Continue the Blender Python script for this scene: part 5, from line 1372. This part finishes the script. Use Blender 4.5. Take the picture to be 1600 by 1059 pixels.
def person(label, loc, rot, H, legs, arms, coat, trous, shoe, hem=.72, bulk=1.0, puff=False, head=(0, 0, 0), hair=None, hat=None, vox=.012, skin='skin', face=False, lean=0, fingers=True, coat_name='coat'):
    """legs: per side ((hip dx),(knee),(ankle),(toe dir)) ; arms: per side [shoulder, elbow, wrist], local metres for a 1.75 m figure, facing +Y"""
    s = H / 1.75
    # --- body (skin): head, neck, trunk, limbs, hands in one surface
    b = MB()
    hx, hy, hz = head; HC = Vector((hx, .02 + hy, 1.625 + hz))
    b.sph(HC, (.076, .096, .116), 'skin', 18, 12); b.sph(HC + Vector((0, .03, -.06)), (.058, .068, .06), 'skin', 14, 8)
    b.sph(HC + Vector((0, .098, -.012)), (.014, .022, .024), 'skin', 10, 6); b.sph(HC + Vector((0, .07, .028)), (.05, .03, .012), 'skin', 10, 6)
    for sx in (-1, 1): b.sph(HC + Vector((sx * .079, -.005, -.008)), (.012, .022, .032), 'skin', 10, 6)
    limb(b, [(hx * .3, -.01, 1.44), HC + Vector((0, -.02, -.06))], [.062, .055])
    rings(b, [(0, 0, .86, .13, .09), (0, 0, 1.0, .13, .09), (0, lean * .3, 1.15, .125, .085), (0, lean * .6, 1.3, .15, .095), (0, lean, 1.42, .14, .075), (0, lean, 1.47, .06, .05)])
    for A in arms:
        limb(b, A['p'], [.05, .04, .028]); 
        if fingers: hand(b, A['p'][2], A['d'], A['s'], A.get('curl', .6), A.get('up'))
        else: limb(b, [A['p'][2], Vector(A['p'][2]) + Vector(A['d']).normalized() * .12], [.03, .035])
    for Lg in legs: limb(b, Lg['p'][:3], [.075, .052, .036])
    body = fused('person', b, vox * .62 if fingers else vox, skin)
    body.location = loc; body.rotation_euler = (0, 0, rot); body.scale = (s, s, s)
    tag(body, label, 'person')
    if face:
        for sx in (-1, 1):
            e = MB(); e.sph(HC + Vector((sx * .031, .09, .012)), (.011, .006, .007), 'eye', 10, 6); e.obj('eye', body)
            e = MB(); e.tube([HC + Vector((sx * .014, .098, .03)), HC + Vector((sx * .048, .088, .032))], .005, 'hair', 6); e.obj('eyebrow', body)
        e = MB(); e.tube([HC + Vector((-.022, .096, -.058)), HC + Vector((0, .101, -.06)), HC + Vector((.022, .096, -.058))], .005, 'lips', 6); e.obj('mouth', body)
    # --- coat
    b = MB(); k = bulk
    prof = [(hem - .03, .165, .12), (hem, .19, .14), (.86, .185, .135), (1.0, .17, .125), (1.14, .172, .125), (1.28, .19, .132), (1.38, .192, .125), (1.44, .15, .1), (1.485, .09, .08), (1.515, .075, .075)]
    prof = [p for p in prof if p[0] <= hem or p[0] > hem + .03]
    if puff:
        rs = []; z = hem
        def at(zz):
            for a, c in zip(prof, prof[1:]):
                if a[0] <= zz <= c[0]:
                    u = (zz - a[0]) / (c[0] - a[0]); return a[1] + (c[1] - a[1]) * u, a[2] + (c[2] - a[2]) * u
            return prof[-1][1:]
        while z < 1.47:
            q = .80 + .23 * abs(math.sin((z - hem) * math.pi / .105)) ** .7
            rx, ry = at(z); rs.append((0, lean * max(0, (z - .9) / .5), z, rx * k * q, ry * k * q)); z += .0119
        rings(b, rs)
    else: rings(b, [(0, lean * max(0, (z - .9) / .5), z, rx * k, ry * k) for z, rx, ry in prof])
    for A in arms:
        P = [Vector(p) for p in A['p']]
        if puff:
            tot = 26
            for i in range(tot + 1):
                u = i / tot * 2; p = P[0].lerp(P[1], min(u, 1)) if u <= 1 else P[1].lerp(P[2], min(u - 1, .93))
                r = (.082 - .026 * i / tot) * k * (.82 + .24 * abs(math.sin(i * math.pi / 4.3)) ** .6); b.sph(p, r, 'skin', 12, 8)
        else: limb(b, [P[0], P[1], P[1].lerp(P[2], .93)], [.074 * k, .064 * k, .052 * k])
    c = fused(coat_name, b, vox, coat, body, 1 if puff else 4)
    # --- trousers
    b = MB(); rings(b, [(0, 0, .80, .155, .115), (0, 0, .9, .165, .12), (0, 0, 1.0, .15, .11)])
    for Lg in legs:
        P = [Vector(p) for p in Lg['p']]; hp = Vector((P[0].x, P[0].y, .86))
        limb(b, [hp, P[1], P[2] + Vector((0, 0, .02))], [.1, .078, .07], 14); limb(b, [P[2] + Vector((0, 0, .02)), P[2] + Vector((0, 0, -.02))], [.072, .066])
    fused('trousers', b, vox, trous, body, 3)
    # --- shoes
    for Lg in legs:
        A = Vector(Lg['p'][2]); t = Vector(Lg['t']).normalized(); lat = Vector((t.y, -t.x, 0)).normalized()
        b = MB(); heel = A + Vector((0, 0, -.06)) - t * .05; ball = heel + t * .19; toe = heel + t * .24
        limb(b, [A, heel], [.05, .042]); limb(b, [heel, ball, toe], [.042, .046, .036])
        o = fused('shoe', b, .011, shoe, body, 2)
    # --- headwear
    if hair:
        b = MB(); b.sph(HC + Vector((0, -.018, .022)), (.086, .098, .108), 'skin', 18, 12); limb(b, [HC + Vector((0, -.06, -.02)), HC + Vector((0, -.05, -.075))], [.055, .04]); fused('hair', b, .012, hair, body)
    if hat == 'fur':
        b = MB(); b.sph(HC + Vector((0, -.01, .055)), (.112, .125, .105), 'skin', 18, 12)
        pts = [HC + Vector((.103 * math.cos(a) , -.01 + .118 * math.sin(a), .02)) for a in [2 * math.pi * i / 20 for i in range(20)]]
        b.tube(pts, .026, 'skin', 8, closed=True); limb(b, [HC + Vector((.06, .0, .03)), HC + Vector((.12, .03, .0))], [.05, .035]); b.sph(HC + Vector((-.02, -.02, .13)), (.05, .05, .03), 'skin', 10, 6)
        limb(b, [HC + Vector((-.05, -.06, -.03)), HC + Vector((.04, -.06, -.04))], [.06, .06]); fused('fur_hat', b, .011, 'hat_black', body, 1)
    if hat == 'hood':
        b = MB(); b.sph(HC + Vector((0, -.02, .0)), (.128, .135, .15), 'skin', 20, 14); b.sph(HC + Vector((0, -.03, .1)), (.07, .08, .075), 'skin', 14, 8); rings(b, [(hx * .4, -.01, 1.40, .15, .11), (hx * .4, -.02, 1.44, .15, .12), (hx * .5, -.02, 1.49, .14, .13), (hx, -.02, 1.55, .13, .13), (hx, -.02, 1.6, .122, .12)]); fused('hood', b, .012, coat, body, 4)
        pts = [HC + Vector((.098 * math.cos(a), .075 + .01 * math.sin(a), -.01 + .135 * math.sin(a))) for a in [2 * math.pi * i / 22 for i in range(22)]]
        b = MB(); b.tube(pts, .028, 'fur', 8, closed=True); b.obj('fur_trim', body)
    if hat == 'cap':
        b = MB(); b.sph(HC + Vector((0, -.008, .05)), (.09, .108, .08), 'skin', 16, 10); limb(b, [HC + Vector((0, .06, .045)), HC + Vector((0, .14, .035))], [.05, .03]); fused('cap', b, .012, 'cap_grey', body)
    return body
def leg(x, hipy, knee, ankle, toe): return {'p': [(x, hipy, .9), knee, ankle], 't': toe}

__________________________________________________

Reproduce all data above, unchanged.

◆ Reply ◆
Continue the Blender Python script for this scene: part 5, from line 1372. This part finishes the script. Use Blender 4.5. Take the picture to be 1600 by 1059 pixels.
def person(label, loc, rot, H, legs, arms, coat, trous, shoe, hem=.72, bulk=1.0, puff=False, head=(0, 0, 0), hair=None, hat=None, vox=.012, skin='skin', face=False, lean=0, fingers=True, coat_name='coat'):
    """legs: per side ((hip dx),(knee),(ankle),(toe dir)) ; arms: per side [shoulder, elbow, wrist], local metres for a 1.75 m figure, facing +Y"""
    s = H / 1.75
    # --- body (skin): head, neck, trunk, limbs, hands in one surface
    b = MB()
    hx, hy, hz = head; HC = Vector((hx, .02 + hy, 1.625 + hz))
    b.sph(HC, (.076, .096, .116), 'skin', 18, 12); b.sph(HC + Vector((0, .03, -.06)), (.058, .068, .06), 'skin', 14, 8)
    b.sph(HC + Vector((0, .098, -.012)), (.014, .022, .024), 'skin', 10, 6); b.sph(HC + Vector((0, .07, .028)), (.05, .03, .012), 'skin', 10, 6)
    for sx in (-1, 1): b.sph(HC + Vector((sx * .079, -.005, -.008)), (.012, .022, .032), 'skin', 10, 6)
    limb(b, [(hx * .3, -.01, 1.44), HC + Vector((0, -.02, -.06))], [.062, .055])
    rings(b, [(0, 0, .86, .13, .09), (0, 0, 1.0, .13, .09), (0, lean * .3, 1.15, .125, .085), (0, lean * .6, 1.3, .15, .095), (0, lean, 1.42, .14, .075), (0, lean, 1.47, .06, .05)])
    for A in arms:
        limb(b, A['p'], [.05, .04, .028]); 
        if fingers: hand(b, A['p'][2], A['d'], A['s'], A.get('curl', .6), A.get('up'))
        else: limb(b, [A['p'][2], Vector(A['p'][2]) + Vector(A['d']).normalized() * .12], [.03, .035])
    for Lg in legs: limb(b, Lg['p'][:3], [.075, .052, .036])
    body = fused('person', b, vox * .62 if fingers else vox, skin)
    body.location = loc; body.rotation_euler = (0, 0, rot); body.scale = (s, s, s)
    tag(body, label, 'person')
    if face:
        for sx in (-1, 1):
            e = MB(); e.sph(HC + Vector((sx * .031, .09, .012)), (.011, .006, .007), 'eye', 10, 6); e.obj('eye', body)
            e = MB(); e.tube([HC + Vector((sx * .014, .098, .03)), HC + Vector((sx * .048, .088, .032))], .005, 'hair', 6); e.obj('eyebrow', body)
        e = MB(); e.tube([HC + Vector((-.022, .096, -.058)), HC + Vector((0, .101, -.06)), HC + Vector((.022, .096, -.058))], .005, 'lips', 6); e.obj('mouth', body)
    # --- coat
    b = MB(); k = bulk
    prof = [(hem - .03, .165, .12), (hem, .19, .14), (.86, .185, .135), (1.0, .17, .125), (1.14, .172, .125), (1.28, .19, .132), (1.38, .192, .125), (1.44, .15, .1), (1.485, .09, .08), (1.515, .075, .075)]
    prof = [p for p in prof if p[0] <= hem or p[0] > hem + .03]
    if puff:
        rs = []; z = hem
        def at(zz):
            for a, c in zip(prof, prof[1:]):
                if a[0] <= zz <= c[0]:
                    u = (zz - a[0]) / (c[0] - a[0]); return a[1] + (c[1] - a[1]) * u, a[2] + (c[2] - a[2]) * u
            return prof[-1][1:]
        while z < 1.47:
            q = .80 + .23 * abs(math.sin((z - hem) * math.pi / .105)) ** .7
            rx, ry = at(z); rs.append((0, lean * max(0, (z - .9) / .5), z, rx * k * q, ry * k * q)); z += .0119
        rings(b, rs)
    else: rings(b, [(0, lean * max(0, (z - .9) / .5), z, rx * k, ry * k) for z, rx, ry in prof])
    for A in arms:
        P = [Vector(p) for p in A['p']]
        if puff:
            tot = 26
            for i in range(tot + 1):
                u = i / tot * 2; p = P[0].lerp(P[1], min(u, 1)) if u <= 1 else P[1].lerp(P[2], min(u - 1, .93))
                r = (.082 - .026 * i / tot) * k * (.82 + .24 * abs(math.sin(i * math.pi / 4.3)) ** .6); b.sph(p, r, 'skin', 12, 8)
        else: limb(b, [P[0], P[1], P[1].lerp(P[2], .93)], [.074 * k, .064 * k, .052 * k])
    c = fused(coat_name, b, vox, coat, body, 1 if puff else 4)
    # --- trousers
    b = MB(); rings(b, [(0, 0, .80, .155, .115), (0, 0, .9, .165, .12), (0, 0, 1.0, .15, .11)])
    for Lg in legs:
        P = [Vector(p) for p in Lg['p']]; hp = Vector((P[0].x, P[0].y, .86))
        limb(b, [hp, P[1], P[2] + Vector((0, 0, .02))], [.1, .078, .07], 14); limb(b, [P[2] + Vector((0, 0, .02)), P[2] + Vector((0, 0, -.02))], [.072, .066])
    fused('trousers', b, vox, trous, body, 3)
    # --- shoes
    for Lg in legs:
        A = Vector(Lg['p'][2]); t = Vector(Lg['t']).normalized(); lat = Vector((t.y, -t.x, 0)).normalized()
        b = MB(); heel = A + Vector((0, 0, -.06)) - t * .05; ball = heel + t * .19; toe = heel + t * .24
        limb(b, [A, heel], [.05, .042]); limb(b, [heel, ball, toe], [.042, .046, .036])
        o = fused('shoe', b, .011, shoe, body, 2)
    # --- headwear
    if hair:
        b = MB(); b.sph(HC + Vector((0, -.018, .022)), (.086, .098, .108), 'skin', 18, 12); limb(b, [HC + Vector((0, -.06, -.02)), HC + Vector((0, -.05, -.075))], [.055, .04]); fused('hair', b, .012, hair, body)
    if hat == 'fur':
        b = MB(); b.sph(HC + Vector((0, -.01, .055)), (.112, .125, .105), 'skin', 18, 12)
        pts = [HC + Vector((.103 * math.cos(a) , -.01 + .118 * math.sin(a), .02)) for a in [2 * math.pi * i / 20 for i in range(20)]]
        b.tube(pts, .026, 'skin', 8, closed=True); limb(b, [HC + Vector((.06, .0, .03)), HC + Vector((.12, .03, .0))], [.05, .035]); b.sph(HC + Vector((-.02, -.02, .13)), (.05, .05, .03), 'skin', 10, 6)
        limb(b, [HC + Vector((-.05, -.06, -.03)), HC + Vector((.04, -.06, -.04))], [.06, .06]); fused('fur_hat', b, .011, 'hat_black', body, 1)
    if hat == 'hood':
        b = MB(); b.sph(HC + Vector((0, -.02, .0)), (.128, .135, .15), 'skin', 20, 14); b.sph(HC + Vector((0, -.03, .1)), (.07, .08, .075), 'skin', 14, 8); rings(b, [(hx * .4, -.01, 1.40, .15, .11), (hx * .4, -.02, 1.44, .15, .12), (hx * .5, -.02, 1.49, .14, .13), (hx, -.02, 1.55, .13, .13), (hx, -.02, 1.6, .122, .12)]); fused('hood', b, .012, coat, body, 4)
        pts = [HC + Vector((.098 * math.cos(a), .075 + .01 * math.sin(a), -.01 + .135 * math.sin(a))) for a in [2 * math.pi * i / 22 for i in range(22)]]
        b = MB(); b.tube(pts, .028, 'fur', 8, closed=True); b.obj('fur_trim', body)
    if hat == 'cap':
        b = MB(); b.sph(HC + Vector((0, -.008, .05)), (.09, .108, .08), 'skin', 16, 10); limb(b, [HC + Vector((0, .06, .045)), HC + Vector((0, .14, .035))], [.05, .03]); fused('cap', b, .012, 'cap_grey', body)
    return body
def leg(x, hipy, knee, ankle, toe): return {'p': [(x, hipy, .9), knee, ankle], 't': toe}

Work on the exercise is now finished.